━━ Record excerpts

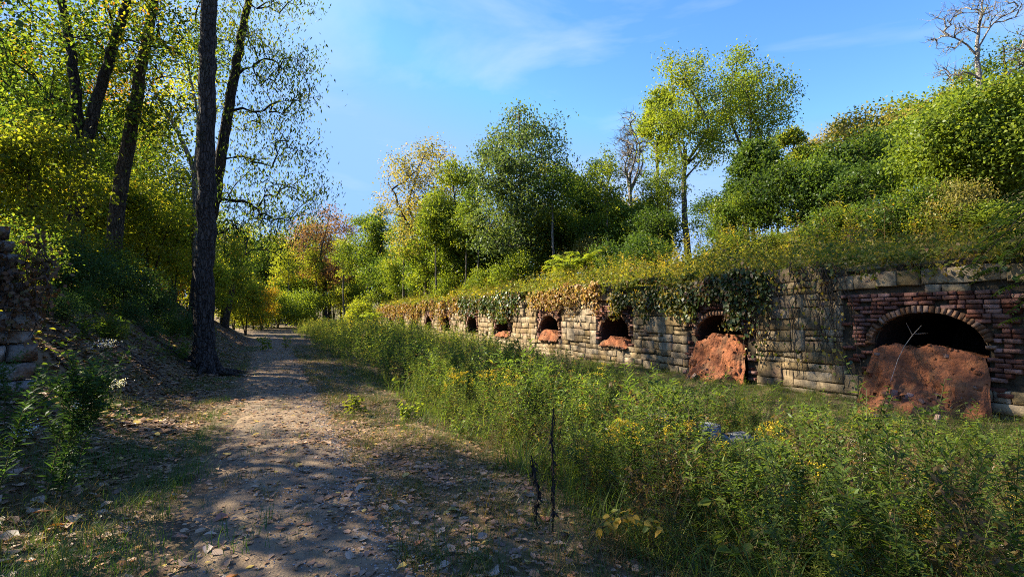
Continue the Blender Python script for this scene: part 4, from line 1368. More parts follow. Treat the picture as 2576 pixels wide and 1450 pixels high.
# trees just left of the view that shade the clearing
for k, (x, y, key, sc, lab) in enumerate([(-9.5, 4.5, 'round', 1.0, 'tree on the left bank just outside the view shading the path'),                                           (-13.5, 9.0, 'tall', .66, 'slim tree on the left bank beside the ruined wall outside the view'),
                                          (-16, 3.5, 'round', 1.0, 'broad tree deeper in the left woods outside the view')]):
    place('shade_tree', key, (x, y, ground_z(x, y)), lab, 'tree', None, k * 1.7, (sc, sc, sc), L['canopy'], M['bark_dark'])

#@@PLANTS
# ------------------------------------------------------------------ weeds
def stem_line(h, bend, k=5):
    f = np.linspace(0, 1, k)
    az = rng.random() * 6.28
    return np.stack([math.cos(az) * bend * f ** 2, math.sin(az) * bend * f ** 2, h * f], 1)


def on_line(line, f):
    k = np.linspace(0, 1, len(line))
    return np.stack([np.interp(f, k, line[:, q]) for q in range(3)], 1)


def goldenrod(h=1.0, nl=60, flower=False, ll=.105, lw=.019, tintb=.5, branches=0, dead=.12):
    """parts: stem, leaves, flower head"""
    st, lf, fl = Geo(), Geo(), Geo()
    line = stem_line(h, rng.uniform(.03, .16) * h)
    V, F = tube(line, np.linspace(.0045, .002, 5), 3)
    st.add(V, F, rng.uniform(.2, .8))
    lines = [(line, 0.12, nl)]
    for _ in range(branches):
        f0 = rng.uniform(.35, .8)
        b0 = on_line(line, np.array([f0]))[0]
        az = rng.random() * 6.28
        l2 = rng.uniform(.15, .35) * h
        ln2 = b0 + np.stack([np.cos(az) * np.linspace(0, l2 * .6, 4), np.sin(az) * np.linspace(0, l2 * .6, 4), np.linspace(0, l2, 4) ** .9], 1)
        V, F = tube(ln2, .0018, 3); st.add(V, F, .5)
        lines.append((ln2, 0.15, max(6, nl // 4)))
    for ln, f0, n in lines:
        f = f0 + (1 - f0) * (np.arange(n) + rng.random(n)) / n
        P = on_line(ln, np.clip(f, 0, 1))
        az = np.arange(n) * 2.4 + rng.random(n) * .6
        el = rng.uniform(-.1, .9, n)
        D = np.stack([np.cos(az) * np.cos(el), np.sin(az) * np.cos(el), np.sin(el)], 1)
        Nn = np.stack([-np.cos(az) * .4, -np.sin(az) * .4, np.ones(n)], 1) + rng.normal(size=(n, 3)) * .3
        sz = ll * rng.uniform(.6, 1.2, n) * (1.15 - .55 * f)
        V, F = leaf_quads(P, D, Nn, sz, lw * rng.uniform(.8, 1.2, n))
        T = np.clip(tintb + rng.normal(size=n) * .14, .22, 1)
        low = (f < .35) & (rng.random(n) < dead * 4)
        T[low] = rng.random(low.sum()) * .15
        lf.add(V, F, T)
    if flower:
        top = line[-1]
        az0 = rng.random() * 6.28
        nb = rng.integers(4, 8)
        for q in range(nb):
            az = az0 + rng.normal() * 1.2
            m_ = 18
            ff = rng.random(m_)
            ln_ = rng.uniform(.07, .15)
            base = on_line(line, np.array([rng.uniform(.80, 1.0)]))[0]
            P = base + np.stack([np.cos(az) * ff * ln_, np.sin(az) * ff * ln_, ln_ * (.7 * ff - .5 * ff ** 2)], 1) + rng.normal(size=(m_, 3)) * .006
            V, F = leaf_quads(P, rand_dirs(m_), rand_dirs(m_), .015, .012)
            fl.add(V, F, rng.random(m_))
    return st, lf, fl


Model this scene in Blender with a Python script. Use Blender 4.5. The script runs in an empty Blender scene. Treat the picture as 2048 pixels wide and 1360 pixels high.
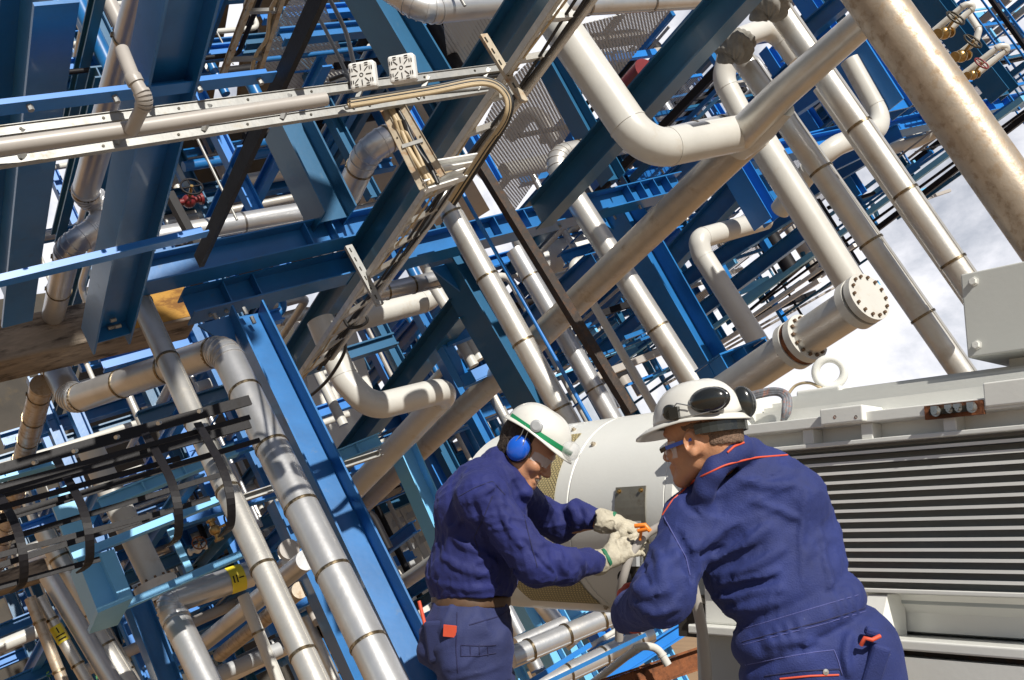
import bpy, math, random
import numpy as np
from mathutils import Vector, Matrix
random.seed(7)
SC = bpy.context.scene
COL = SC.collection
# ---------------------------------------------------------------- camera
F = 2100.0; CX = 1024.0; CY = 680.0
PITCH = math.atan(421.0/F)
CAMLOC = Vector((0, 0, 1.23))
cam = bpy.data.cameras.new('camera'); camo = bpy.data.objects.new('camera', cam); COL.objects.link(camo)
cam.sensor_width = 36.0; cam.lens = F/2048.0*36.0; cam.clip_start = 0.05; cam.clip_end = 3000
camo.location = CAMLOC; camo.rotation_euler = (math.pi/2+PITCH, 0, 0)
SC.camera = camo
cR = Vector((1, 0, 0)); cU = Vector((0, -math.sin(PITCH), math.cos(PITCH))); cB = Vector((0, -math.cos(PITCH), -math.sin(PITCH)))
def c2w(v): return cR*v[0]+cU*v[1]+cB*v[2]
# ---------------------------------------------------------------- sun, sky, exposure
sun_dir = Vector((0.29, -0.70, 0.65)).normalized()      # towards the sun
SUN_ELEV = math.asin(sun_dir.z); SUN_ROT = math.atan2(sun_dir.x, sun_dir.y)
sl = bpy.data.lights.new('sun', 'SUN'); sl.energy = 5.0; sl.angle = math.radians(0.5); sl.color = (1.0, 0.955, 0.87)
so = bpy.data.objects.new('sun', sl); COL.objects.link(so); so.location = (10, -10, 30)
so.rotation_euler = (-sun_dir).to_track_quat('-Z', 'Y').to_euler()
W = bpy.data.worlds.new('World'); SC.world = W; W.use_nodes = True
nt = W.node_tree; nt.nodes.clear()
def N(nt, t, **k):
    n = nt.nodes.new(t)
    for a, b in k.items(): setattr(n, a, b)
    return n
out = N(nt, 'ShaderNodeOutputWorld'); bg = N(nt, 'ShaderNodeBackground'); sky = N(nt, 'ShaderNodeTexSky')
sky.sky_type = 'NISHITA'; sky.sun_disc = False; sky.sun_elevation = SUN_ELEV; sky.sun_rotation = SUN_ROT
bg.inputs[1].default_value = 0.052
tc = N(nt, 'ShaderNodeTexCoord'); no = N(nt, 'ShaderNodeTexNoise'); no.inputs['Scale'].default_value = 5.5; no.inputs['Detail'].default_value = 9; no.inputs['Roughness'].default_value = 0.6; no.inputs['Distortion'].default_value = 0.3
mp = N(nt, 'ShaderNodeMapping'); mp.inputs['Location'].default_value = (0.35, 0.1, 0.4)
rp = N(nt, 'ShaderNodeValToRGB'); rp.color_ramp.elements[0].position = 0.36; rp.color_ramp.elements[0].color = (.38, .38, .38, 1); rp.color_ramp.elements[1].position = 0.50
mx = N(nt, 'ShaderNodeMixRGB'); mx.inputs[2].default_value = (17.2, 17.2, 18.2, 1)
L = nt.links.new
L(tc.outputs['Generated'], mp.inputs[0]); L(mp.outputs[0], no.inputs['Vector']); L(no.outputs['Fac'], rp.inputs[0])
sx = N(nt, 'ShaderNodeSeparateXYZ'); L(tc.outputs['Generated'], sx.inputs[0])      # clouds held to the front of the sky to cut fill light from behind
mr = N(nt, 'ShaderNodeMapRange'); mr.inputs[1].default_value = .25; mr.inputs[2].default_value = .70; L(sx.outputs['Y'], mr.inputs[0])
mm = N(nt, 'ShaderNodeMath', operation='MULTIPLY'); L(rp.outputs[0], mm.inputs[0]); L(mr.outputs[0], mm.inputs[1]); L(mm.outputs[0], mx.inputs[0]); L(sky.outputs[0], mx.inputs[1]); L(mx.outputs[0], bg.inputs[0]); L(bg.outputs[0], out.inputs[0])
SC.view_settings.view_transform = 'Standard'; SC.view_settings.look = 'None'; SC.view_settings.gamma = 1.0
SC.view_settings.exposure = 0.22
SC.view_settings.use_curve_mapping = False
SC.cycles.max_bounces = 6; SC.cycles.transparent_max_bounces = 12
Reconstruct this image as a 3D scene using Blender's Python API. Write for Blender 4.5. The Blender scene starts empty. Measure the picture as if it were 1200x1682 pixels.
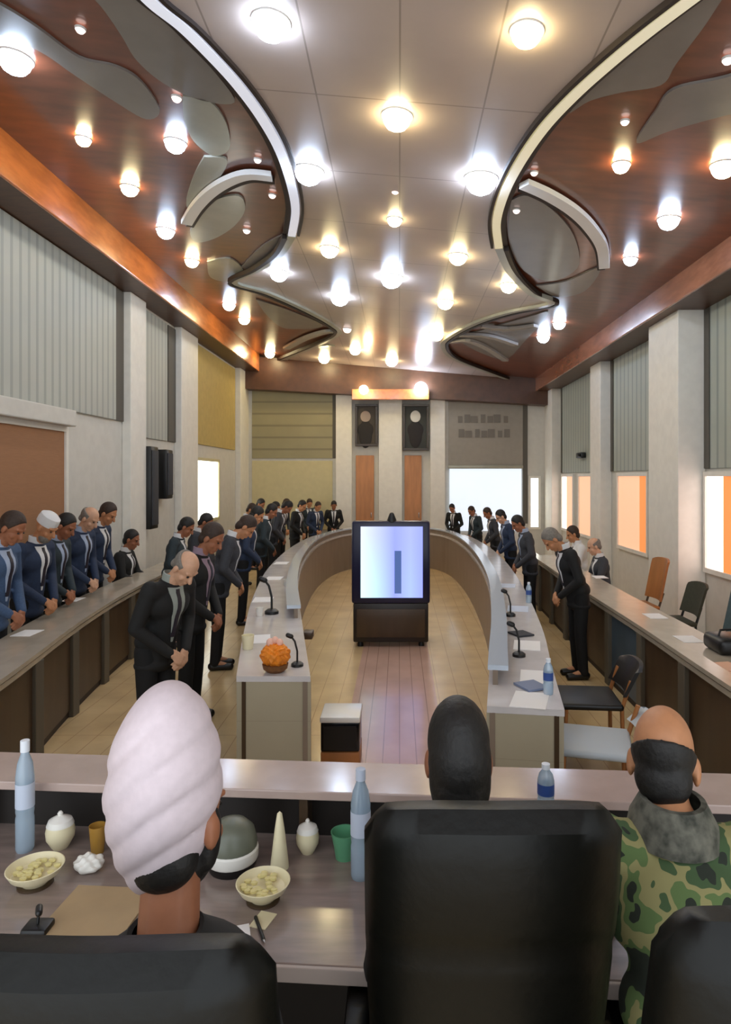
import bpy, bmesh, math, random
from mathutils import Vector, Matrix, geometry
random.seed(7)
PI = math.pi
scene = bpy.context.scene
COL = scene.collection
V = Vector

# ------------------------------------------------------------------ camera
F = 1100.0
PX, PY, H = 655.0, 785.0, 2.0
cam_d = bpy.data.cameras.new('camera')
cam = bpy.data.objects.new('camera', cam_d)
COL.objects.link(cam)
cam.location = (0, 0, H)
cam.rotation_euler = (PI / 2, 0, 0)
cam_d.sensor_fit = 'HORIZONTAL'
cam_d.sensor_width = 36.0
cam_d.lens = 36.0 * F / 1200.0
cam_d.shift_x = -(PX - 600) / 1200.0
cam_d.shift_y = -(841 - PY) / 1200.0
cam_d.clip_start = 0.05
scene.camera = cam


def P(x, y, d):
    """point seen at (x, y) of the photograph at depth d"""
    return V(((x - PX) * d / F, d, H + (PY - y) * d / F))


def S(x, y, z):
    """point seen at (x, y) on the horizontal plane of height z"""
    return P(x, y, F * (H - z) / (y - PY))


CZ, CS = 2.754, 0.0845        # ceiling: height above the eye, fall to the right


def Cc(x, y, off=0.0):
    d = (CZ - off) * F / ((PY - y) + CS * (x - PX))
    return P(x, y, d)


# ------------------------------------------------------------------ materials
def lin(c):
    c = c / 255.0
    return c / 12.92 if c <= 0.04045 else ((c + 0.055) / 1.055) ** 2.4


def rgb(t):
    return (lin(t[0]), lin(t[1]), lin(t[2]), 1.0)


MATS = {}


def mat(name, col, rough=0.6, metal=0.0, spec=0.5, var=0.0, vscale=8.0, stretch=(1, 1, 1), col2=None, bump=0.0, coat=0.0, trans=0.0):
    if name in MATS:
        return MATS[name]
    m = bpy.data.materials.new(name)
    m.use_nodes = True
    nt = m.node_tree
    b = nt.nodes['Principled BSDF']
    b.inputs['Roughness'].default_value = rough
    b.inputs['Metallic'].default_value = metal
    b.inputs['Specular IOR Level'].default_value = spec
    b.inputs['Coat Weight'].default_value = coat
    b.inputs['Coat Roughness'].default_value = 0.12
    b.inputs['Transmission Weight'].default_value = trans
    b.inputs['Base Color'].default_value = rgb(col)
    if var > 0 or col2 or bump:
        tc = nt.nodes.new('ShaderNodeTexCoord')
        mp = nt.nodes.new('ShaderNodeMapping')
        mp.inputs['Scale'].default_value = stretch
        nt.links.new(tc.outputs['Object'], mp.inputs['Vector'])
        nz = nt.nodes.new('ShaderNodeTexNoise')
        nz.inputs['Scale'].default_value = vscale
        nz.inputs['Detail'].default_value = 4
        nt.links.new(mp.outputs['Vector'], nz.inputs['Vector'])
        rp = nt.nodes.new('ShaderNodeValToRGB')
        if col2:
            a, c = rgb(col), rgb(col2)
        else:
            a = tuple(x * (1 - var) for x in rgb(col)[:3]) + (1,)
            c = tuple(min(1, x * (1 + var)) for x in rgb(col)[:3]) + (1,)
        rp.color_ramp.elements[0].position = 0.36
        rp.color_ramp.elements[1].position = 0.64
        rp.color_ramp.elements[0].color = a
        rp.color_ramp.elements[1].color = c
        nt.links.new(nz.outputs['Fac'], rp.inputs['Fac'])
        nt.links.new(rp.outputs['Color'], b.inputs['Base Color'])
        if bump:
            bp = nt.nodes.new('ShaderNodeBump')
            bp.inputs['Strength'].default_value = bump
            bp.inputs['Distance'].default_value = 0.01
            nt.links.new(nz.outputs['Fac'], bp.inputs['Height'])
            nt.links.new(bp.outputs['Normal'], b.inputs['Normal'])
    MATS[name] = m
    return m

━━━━

- **Short task**: Reproduce, word for word, every line from the start of the records down to and including the line with "sc), L['canopy'], M['bark_dark'])"; skip the pictures.

- **Answer to this task**:
Continue the Blender Python script for this scene: part 4, from line 1368. More parts follow. Treat the picture as 2576 pixels wide and 1450 pixels high.
# trees just left of the view that shade the clearing
for k, (x, y, key, sc, lab) in enumerate([(-9.5, 4.5, 'round', 1.0, 'tree on the left bank just outside the view shading the path'),                                           (-13.5, 9.0, 'tall', .66, 'slim tree on the left bank beside the ruined wall outside the view'),
                                          (-16, 3.5, 'round', 1.0, 'broad tree deeper in the left woods outside the view')]):
    place('shade_tree', key, (x, y, ground_z(x, y)), lab, 'tree', None, k * 1.7, (sc, sc, sc), L['canopy'], M['bark_dark'])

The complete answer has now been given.